Lorsque le roi Louis XIV s’enquiert de la véracité des propos de Madeleine auprès de l’intendant Jean Bochart de Champigny, celui-ci confirme que « les affirmations de la fille du Sieur de Verchères dans la lettre qu’elle s’est donné l’honneur d’écrire à Madame la Comtesse de Pontchartrain [de Maurepas] sont véridiques ». En 1701, Madeleine et sa mère veuve reçoivent des pensions.
Mariage et enfants
En septembre 1706, Madeleine de Verchères, qui a alors 28 ans, épouse Pierre-Thomas Tarieu de La Pérade, fils de Thomas de Lanouguère, un administrateur colonial, et de Marguerite-Renée Denys. Avec cette union, Madeleine appartient désormais à la noblesse.

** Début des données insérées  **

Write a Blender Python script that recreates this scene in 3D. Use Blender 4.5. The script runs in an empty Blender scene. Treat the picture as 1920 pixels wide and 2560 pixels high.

Elle s’installe sur la seigneurie familiale de son mari, située à Sainte-Anne-de-la-Pérade. Le couple a cinq enfants, dont seulement deux atteindront l’âge adulte : Madeleine Marie (1707-1776) et Charles François (1710-1776).
Vie ultérieure
Madeleine de Verchères est impliquée dans une série de litiges liés à sa réputation, aux propriétés foncières de sa famille et à son titre de noblesse. Elle se rend en France à au moins deux reprises pour résoudre ces conflits. L’historien et archiviste Robert de Roquebrune conclut qu’il est « peu judicieux de s’en prendre à Madeleine de Verchères, que l’on soit un demandeur ou un Iroquois ». L’adresse au tir de Madeleine est reconnue tout au long de sa vie. En 1722, elle sauve son mari d’une attaque d’un petit groupe d’Abénakis en blessant un des assaillants.
Héritage
La vie et les réalisations de Madeleine de Verchères ne retiennent guère l’attention dans le siècle qui suit sa mort. Cependant, l’intérêt quant à son rôle dans la défense du fort Verchères est ravivé à la fin du 19esiècle et au début du 20esiècle. Un intérêt accru pour l’histoire canadienne-française, à la suite de la rébellion du Bas-Canada de 1837, et la canonisation de Jeanne d’Arc en 1920 contribuent à la notoriété de Madeleine de Verchères dans la culture populaire. Une pièce de théâtre parue en 1918 met en scène lord Durham, qui croit que le Canada français a peu d’histoire jusqu’à ce qu’il s’intéresse à la vie de Madeleine de Verchères. Le comte Grey, gouverneur général, achète une statuette de Madeleine façonnée par Louis-Philippe Hébert pour Rideau Hall et offre une statue similaire du même artiste à Verchères. En 1922, un des premiers longs métrages canadiens-français dépeint la vie de l’héroïne.
Pendant les Première et Deuxième Guerres mondiales, la vie et l’image de Madeleine de Verchères sont utilisées pour encourager les femmes canadiennes à participer à l’effort de guerre, particulièrement au Québec. Une biographie de Madeleine, écrite par Arthur G. Doughty en 1916 et intitulée Une fille de la Nouvelle-France, est dédiée à « Son Altesse Royale la princesse Patricia dont porte fièrement le nom un des plus nobles régiments qui aient jamais combattu pour la Grande-Bretagne », le Princess Patricia’s Canadian Light Infantry. La princesse Patricia dessine une esquisse pour le frontispice du livre, qui dépeint le moulin de Verchères. Les recettes du livre sont versées au Chapitre Magdelaine de Verchères pour soutenir son travail pour la Croix-Rouge lors de la Première Guerre mondiale. Une affiche de recrutement pour la Deuxième Guerre mondiale, imprimée en français et en anglais, représente une image idéalisée de Madeleine de Verchères, armée d’une carabine, et la décrit comme l’une des héroïnes nationales du Canada.